Did you have any problems like this before putting the rebuit head on?
 
LOL! Quoting F&F for those who didn't get it :laugh:

No problems before with putting the rebuilt head on. In fact, the head was not necessary when I did it. The dowel pin on my intake cam snapped some how and the cam gear was floating in a sense. It retarded intake cam timing by 3 teeth but did not cause any damage whatsoever. I noticed that the marks were off and when I went to reset them, I could not get the cam marks to line up so I assumed I had bent a few valves. Got the new head and transferred my old cams and found the same problem.
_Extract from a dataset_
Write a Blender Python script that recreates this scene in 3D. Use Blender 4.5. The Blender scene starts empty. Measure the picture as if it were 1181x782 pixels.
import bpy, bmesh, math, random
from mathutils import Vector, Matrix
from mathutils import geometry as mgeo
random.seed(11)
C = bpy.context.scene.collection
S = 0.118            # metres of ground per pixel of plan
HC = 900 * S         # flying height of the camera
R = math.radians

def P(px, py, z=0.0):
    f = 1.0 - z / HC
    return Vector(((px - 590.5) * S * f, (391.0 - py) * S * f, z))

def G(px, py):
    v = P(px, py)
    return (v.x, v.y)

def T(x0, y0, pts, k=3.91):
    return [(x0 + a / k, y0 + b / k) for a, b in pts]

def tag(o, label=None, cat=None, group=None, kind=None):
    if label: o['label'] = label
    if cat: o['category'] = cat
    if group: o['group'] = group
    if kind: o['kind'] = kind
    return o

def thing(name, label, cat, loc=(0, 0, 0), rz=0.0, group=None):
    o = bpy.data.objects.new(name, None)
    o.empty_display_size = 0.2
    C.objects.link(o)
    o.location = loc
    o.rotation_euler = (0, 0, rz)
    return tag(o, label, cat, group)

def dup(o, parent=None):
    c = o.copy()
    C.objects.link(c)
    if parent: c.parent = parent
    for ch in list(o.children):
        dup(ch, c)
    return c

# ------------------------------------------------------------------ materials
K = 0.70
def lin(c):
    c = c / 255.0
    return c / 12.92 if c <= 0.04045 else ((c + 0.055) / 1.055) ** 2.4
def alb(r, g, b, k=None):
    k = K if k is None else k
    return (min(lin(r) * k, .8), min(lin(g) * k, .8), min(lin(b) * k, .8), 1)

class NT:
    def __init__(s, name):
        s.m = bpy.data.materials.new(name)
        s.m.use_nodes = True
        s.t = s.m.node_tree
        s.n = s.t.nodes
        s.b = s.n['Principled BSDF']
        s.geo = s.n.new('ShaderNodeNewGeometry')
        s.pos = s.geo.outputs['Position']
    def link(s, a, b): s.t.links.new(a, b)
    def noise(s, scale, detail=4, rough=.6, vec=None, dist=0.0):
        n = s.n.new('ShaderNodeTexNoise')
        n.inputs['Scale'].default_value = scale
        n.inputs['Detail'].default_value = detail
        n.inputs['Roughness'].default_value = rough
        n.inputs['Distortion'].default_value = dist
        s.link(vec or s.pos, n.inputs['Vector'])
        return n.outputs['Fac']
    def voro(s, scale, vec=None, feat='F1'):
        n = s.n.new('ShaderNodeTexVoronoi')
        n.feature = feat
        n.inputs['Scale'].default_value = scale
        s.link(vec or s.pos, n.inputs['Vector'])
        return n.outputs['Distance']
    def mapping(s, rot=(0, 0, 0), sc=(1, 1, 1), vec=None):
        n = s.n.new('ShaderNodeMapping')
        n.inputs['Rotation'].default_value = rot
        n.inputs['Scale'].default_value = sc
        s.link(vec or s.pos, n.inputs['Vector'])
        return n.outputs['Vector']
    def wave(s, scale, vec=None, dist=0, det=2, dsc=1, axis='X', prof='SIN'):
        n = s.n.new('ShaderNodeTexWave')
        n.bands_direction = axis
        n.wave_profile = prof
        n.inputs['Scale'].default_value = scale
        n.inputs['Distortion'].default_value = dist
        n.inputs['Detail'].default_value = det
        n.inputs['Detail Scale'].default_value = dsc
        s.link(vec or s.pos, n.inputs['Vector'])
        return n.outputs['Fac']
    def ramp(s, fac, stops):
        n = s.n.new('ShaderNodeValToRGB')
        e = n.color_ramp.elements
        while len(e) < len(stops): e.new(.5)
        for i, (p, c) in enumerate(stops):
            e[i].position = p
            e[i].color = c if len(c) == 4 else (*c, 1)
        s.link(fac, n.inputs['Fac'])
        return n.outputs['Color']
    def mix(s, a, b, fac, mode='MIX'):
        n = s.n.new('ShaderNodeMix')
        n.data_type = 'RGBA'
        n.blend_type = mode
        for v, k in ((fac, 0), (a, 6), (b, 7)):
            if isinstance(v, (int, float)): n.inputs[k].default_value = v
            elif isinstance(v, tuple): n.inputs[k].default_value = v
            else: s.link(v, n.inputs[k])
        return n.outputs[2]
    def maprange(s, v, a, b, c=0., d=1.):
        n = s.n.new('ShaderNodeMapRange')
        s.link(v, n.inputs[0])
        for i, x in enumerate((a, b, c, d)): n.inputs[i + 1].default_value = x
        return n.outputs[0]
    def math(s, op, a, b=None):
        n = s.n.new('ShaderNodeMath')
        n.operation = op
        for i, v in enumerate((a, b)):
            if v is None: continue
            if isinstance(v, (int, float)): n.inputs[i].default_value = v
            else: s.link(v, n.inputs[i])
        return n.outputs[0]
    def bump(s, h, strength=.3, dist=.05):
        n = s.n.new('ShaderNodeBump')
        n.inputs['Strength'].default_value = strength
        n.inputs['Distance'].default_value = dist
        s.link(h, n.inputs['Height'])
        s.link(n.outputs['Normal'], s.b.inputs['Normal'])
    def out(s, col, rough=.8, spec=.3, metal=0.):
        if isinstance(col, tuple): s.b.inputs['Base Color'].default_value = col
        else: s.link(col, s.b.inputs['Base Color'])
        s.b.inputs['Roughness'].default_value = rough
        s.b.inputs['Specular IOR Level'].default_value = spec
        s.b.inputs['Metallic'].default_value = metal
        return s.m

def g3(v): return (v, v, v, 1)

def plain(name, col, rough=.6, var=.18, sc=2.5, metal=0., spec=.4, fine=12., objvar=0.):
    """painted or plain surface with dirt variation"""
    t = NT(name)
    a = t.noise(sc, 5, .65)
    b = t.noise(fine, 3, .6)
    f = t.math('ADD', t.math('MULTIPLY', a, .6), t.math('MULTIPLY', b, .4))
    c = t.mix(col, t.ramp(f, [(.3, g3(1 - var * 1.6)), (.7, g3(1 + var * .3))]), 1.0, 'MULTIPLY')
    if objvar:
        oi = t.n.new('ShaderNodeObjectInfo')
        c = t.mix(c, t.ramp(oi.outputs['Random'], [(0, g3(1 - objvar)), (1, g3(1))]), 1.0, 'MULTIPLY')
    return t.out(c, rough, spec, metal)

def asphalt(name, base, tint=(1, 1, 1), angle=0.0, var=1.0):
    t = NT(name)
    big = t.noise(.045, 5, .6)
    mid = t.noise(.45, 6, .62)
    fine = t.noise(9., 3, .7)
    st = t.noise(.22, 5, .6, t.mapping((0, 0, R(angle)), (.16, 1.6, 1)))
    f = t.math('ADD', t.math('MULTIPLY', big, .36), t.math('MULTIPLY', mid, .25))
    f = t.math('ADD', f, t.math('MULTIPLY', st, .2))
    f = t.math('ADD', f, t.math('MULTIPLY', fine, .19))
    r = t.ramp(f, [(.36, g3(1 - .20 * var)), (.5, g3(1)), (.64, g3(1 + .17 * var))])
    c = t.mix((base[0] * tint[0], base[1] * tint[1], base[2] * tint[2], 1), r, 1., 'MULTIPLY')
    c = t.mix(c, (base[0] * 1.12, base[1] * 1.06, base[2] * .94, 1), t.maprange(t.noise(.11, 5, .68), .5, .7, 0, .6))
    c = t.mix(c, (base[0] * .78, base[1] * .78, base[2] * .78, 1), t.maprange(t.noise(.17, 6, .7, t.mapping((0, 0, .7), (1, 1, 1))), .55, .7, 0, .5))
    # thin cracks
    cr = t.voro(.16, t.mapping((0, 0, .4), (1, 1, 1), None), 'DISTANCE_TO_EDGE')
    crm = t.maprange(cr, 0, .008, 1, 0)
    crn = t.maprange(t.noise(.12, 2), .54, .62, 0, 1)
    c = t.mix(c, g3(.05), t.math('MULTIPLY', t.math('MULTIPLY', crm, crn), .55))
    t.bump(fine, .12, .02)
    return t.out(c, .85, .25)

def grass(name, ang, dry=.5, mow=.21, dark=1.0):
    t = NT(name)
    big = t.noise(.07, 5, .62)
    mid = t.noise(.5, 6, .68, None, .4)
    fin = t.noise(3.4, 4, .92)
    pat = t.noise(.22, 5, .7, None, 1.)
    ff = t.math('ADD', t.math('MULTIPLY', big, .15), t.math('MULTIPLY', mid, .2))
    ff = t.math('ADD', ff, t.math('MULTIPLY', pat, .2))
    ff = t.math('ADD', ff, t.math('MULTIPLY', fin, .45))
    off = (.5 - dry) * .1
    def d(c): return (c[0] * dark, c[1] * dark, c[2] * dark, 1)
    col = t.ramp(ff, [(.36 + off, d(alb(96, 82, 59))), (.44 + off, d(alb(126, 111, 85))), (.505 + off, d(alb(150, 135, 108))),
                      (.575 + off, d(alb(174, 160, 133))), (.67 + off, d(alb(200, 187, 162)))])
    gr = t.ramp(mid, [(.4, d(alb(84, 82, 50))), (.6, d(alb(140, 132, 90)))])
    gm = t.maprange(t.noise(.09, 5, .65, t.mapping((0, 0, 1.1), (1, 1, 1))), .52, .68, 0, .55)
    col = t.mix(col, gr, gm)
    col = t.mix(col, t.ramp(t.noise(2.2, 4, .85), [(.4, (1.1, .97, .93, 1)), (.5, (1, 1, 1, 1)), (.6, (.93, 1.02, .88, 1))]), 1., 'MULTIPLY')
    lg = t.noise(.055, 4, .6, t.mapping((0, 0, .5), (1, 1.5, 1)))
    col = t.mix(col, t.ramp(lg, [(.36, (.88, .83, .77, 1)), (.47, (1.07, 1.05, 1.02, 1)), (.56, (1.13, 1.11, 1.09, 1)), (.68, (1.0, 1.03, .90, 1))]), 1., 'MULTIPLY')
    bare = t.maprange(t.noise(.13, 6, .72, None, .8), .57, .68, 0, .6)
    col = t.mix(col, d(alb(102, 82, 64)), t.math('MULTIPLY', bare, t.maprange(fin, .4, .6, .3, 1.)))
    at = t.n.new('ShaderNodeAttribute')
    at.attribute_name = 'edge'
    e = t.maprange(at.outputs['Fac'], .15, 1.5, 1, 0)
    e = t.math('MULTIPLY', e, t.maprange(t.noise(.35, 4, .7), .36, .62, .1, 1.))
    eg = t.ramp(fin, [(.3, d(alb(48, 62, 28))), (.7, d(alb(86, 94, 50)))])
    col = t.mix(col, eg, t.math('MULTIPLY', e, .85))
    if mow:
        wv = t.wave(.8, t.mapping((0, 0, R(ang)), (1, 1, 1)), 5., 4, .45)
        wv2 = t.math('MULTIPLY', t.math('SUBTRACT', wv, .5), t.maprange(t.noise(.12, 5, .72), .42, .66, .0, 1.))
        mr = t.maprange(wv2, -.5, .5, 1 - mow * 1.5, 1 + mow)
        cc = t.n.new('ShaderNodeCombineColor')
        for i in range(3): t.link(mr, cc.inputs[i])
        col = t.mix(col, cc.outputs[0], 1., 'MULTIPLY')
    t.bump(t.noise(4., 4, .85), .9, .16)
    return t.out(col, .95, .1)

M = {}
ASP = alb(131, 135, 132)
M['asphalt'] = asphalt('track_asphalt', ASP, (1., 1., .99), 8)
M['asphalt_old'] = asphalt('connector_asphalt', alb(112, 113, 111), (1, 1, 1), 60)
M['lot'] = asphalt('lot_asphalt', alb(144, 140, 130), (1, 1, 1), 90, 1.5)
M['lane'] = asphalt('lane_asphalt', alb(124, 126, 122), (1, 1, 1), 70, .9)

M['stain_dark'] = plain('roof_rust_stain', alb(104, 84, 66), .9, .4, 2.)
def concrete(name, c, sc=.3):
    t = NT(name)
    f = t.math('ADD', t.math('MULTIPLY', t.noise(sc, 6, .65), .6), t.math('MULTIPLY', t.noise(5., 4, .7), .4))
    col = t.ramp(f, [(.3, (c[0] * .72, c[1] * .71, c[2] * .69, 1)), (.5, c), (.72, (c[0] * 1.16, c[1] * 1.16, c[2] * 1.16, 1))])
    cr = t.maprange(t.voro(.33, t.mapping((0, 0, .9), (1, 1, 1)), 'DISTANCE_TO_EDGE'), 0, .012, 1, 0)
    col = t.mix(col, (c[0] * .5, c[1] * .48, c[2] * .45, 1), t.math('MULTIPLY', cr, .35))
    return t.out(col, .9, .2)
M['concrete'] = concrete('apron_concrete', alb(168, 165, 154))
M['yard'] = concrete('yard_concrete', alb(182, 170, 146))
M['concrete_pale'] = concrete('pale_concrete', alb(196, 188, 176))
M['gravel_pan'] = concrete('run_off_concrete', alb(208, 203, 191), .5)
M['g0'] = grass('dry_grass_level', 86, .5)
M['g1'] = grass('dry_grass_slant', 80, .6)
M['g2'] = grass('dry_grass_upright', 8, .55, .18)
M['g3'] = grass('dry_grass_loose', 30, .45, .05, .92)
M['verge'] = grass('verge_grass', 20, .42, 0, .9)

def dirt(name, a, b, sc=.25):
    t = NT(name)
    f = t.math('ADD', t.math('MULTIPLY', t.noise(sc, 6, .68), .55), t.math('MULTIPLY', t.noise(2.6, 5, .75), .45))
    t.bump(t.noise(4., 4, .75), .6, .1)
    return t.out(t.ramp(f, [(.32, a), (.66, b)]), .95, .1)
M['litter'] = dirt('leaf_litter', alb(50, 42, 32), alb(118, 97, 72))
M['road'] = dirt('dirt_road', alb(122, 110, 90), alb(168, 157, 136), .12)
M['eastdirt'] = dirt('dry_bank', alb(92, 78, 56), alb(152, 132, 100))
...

I took an extra cam I had laying around and held it above the head in the aligned position to compare the position of the lobes and found that they didn't match oneanother. I undid the cam gear bolt and sure enough it was just freewheeling. Not sure how that ever happened but it did not damage any of my valves or cause any problems beside a bad idle. Possibly a valve guide caused a valve to stick or something. After changing over to a spare intake cam I had the marks lined right up and the car ran excellent and continued to even when burning the oil a few weeks ago. Hopefully I will get some time this weekend to pull the pistons and see what caused the compression to leak.
 
Well I got everything put back together on the car today and fired it up. I am hearing some valve tap and will have to further investigate tomorrow. Cam timing marks are dead on and the head is a rebuilt one with about 5k miles on it maybe. I did swap in a block that was "supposedly" rebuilt 25k miles ago so I am thinking that it was possibly decked too much (possibly blown headgasket before) and might not be allowing adequate piston to valve clearance. I'm kinda stuck between a rock and hard place as I am uncertain as to how to approact this to determine what the fault is. I will pull the valve cover tomorrow and see if I see any springs that look compressed but the car ran and idled fine otherwise. I let it run for about 2 minutes and then turned it off. I checked compression for the second time after the valve tap to make sure nothing went south, and compression did not change. Before it was showing roughly 120psi across the board, but I think the compression gauge I borrowed from a friend was not working properly as it leaked compression immediately and would not hold a reading. I will be getting my good one back from someone who is borrowing it from me and recheck the numbers. I guess I will also check the cam gears again to see if a dowel pin sheared since it has happened before. Otherwise I don't know what else to do. Any suggestions or comments on the situation to get me going for tomorrow? Thanks again.